-- start --

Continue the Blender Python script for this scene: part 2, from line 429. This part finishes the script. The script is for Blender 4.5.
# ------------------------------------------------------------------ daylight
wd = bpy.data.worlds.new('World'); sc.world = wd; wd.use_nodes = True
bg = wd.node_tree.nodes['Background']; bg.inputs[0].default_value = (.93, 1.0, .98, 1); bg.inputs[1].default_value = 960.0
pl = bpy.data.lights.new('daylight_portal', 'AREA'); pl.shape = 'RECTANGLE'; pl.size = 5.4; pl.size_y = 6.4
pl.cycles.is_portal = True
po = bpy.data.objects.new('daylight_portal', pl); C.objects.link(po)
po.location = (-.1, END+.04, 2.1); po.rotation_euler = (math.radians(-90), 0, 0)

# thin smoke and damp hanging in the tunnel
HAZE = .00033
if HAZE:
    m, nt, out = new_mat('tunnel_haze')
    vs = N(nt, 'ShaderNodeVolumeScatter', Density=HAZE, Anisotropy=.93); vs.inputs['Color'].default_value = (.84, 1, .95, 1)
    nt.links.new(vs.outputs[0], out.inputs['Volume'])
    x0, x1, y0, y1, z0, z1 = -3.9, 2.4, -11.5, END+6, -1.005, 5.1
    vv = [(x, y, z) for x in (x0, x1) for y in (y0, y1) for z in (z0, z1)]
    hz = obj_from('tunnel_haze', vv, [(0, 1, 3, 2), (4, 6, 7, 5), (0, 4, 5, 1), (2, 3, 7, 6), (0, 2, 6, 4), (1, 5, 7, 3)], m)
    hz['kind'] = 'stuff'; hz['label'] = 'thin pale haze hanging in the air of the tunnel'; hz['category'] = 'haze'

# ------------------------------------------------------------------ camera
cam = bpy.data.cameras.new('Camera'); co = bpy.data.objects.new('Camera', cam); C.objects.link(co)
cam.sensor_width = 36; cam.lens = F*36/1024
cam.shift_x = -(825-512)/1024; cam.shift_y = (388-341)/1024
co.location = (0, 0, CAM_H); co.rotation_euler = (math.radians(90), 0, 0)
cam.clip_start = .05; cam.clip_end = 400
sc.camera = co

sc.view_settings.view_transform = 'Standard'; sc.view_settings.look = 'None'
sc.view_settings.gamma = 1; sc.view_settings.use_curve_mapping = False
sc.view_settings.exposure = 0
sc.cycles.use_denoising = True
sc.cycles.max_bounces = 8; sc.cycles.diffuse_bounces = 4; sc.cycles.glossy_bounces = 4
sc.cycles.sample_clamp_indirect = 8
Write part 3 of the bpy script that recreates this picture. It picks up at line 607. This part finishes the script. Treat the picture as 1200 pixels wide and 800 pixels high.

-- end --

= WHAT THIS TASK INVOLVES =
Retype the material in full. Each word must match.

= RESPONSE =
Continue the Blender Python script for this scene: part 2, from line 429. This part finishes the script. The script is for Blender 4.5.
# ------------------------------------------------------------------ daylight
wd = bpy.data.worlds.new('World'); sc.world = wd; wd.use_nodes = True
bg = wd.node_tree.nodes['Background']; bg.inputs[0].default_value = (.93, 1.0, .98, 1); bg.inputs[1].default_value = 960.0
pl = bpy.data.lights.new('daylight_portal', 'AREA'); pl.shape = 'RECTANGLE'; pl.size = 5.4; pl.size_y = 6.4
pl.cycles.is_portal = True
po = bpy.data.objects.new('daylight_portal', pl); C.objects.link(po)
po.location = (-.1, END+.04, 2.1); po.rotation_euler = (math.radians(-90), 0, 0)

# thin smoke and damp hanging in the tunnel
HAZE = .00033
if HAZE:
    m, nt, out = new_mat('tunnel_haze')
    vs = N(nt, 'ShaderNodeVolumeScatter', Density=HAZE, Anisotropy=.93); vs.inputs['Color'].default_value = (.84, 1, .95, 1)
    nt.links.new(vs.outputs[0], out.inputs['Volume'])
    x0, x1, y0, y1, z0, z1 = -3.9, 2.4, -11.5, END+6, -1.005, 5.1
    vv = [(x, y, z) for x in (x0, x1) for y in (y0, y1) for z in (z0, z1)]
    hz = obj_from('tunnel_haze', vv, [(0, 1, 3, 2), (4, 6, 7, 5), (0, 4, 5, 1), (2, 3, 7, 6), (0, 2, 6, 4), (1, 5, 7, 3)], m)
    hz['kind'] = 'stuff'; hz['label'] = 'thin pale haze hanging in the air of the tunnel'; hz['category'] = 'haze'

# ------------------------------------------------------------------ camera
cam = bpy.data.cameras.new('Camera'); co = bpy.data.objects.new('Camera', cam); C.objects.link(co)
cam.sensor_width = 36; cam.lens = F*36/1024
cam.shift_x = -(825-512)/1024; cam.shift_y = (388-341)/1024
co.location = (0, 0, CAM_H); co.rotation_euler = (math.radians(90), 0, 0)
cam.clip_start = .05; cam.clip_end = 400
sc.camera = co

sc.view_settings.view_transform = 'Standard'; sc.view_settings.look = 'None'
sc.view_settings.gamma = 1; sc.view_settings.use_curve_mapping = False
sc.view_settings.exposure = 0
sc.cycles.use_denoising = True
sc.cycles.max_bounces = 8; sc.cycles.diffuse_bounces = 4; sc.cycles.glossy_bounces = 4
sc.cycles.sample_clamp_indirect = 8
Write part 3 of the bpy script that recreates this picture. It picks up at line 607. This part finishes the script. Treat the picture as 1200 pixels wide and 800 pixels high.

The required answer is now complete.